## Material provided
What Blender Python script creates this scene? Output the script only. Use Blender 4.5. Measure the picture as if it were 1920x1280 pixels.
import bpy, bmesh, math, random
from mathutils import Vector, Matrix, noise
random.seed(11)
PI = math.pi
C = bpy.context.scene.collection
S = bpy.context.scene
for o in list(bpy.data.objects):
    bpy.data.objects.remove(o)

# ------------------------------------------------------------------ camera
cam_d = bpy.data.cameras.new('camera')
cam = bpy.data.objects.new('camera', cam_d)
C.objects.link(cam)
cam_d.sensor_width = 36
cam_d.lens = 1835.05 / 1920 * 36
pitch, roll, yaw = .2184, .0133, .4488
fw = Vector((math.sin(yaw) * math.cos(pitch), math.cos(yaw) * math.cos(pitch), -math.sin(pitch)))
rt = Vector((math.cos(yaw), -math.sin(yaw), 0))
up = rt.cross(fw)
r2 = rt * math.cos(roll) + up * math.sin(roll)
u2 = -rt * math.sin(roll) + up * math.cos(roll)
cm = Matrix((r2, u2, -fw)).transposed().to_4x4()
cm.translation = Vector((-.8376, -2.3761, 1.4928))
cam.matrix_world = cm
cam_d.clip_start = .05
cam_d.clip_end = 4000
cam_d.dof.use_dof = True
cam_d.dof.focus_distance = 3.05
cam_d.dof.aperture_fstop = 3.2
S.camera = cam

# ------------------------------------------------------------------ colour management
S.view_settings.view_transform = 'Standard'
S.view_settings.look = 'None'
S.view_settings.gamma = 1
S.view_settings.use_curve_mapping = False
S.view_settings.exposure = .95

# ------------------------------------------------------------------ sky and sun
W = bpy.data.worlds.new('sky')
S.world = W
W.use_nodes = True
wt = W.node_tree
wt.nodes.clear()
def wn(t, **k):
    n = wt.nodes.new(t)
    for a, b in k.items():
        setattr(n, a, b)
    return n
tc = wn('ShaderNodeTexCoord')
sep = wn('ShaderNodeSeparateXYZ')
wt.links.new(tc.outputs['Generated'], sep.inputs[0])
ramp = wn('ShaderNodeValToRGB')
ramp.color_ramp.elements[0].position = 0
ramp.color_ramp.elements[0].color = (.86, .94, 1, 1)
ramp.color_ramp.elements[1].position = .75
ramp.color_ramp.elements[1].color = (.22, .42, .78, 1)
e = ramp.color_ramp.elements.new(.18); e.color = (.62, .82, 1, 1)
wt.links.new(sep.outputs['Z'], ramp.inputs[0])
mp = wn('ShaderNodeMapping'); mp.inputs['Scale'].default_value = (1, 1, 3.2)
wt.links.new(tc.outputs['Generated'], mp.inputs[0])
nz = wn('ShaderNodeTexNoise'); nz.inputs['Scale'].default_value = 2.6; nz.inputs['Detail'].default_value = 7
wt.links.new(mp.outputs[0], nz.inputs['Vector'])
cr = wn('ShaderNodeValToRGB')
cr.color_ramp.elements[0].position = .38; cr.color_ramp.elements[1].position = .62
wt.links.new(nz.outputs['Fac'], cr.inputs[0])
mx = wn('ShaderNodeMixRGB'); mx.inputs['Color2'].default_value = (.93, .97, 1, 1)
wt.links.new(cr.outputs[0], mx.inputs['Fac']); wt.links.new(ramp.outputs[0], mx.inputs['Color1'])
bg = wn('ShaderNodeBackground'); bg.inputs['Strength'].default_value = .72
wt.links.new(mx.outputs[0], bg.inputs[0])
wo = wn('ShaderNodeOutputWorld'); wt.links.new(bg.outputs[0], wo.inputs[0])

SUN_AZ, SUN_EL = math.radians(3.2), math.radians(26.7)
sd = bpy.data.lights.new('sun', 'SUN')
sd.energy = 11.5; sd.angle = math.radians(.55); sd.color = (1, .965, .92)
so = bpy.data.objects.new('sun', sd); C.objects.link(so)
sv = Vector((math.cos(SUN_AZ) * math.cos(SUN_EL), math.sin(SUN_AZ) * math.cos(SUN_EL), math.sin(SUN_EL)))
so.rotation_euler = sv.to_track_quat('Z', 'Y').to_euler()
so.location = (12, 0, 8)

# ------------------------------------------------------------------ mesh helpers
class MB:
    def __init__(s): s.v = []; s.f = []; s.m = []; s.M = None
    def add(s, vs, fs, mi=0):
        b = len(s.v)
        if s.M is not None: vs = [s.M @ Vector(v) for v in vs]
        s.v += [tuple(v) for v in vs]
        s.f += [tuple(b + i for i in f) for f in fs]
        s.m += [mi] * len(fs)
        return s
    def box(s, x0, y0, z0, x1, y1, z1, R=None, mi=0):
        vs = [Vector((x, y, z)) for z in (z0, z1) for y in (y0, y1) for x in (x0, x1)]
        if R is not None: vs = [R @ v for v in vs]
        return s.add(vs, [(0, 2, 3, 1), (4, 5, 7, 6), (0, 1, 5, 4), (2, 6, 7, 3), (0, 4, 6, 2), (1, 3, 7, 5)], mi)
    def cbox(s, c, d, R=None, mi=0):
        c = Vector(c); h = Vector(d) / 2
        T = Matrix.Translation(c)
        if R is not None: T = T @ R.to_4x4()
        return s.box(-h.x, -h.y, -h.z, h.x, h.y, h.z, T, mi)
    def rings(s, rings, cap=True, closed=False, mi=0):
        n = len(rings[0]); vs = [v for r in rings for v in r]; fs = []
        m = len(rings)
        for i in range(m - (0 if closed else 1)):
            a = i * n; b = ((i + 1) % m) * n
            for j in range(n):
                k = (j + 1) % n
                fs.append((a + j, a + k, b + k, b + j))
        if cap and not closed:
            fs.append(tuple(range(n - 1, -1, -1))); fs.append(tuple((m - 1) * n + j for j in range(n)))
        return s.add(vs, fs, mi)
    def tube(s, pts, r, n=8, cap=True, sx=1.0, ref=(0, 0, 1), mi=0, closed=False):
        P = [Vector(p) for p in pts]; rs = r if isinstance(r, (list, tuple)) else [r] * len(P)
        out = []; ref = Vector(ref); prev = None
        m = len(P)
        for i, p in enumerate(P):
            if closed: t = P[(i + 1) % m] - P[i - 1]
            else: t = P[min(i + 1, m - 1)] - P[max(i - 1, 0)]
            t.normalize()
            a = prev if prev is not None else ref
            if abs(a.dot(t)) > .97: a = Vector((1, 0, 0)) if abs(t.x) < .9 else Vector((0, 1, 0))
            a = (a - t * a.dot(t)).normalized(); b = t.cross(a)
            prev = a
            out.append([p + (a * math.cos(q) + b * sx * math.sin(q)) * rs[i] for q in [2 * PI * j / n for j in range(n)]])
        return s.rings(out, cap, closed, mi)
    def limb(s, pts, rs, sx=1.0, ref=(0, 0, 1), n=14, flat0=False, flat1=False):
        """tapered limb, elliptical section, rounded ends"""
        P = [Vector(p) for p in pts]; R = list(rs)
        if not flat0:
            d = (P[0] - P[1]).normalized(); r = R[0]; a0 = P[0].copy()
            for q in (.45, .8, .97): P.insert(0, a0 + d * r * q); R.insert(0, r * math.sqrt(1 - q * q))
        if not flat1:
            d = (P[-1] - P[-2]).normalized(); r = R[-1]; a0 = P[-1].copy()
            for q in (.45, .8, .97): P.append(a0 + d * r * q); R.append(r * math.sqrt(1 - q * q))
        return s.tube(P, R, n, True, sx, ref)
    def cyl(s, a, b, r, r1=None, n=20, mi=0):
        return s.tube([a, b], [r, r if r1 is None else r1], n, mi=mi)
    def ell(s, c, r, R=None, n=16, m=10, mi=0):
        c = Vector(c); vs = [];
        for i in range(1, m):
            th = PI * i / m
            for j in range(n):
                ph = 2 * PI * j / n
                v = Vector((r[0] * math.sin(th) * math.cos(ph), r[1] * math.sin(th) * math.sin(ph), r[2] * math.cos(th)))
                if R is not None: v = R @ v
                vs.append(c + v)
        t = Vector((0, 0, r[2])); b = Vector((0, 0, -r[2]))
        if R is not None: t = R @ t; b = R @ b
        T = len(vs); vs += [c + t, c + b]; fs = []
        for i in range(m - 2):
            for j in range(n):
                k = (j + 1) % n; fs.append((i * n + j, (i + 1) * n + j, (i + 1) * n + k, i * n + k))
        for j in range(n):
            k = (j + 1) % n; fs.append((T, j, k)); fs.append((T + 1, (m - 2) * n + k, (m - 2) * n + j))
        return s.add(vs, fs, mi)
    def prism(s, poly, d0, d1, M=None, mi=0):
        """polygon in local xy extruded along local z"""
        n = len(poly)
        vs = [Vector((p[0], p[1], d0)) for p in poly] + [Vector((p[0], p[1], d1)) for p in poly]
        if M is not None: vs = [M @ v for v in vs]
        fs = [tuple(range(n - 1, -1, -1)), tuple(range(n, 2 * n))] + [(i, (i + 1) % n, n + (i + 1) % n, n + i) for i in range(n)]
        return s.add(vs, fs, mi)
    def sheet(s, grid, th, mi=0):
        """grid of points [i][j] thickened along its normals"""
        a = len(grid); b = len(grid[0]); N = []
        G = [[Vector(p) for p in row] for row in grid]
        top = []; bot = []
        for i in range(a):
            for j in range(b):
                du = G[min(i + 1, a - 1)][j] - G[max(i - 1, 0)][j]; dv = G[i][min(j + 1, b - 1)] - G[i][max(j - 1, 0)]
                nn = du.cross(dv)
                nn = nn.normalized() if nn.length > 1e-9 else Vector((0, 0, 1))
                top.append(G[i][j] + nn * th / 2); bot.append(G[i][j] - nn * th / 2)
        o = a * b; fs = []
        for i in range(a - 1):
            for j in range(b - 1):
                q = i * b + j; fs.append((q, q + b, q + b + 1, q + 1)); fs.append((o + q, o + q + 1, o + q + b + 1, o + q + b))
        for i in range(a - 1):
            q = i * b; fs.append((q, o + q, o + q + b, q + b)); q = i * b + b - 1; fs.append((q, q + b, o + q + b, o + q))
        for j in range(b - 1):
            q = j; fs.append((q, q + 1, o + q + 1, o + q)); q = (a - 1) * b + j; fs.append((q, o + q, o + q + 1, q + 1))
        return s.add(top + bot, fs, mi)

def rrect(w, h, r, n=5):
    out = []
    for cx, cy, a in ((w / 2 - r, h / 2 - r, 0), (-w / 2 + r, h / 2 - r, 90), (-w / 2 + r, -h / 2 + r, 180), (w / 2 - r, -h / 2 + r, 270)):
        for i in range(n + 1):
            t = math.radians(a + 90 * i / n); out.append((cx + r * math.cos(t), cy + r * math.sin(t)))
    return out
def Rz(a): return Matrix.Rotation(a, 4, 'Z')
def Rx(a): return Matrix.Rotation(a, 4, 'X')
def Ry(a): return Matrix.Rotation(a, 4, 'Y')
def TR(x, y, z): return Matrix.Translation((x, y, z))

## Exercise
Please print exactly what appears from the first line of the data through the line with "bpy.data.objects.remove(o)", including both of those lines and nothing past them.

## Correct result
What Blender Python script creates this scene? Output the script only. Use Blender 4.5. Measure the picture as if it were 1920x1280 pixels.
import bpy, bmesh, math, random
from mathutils import Vector, Matrix, noise
random.seed(11)
PI = math.pi
C = bpy.context.scene.collection
S = bpy.context.scene
for o in list(bpy.data.objects):
    bpy.data.objects.remove(o)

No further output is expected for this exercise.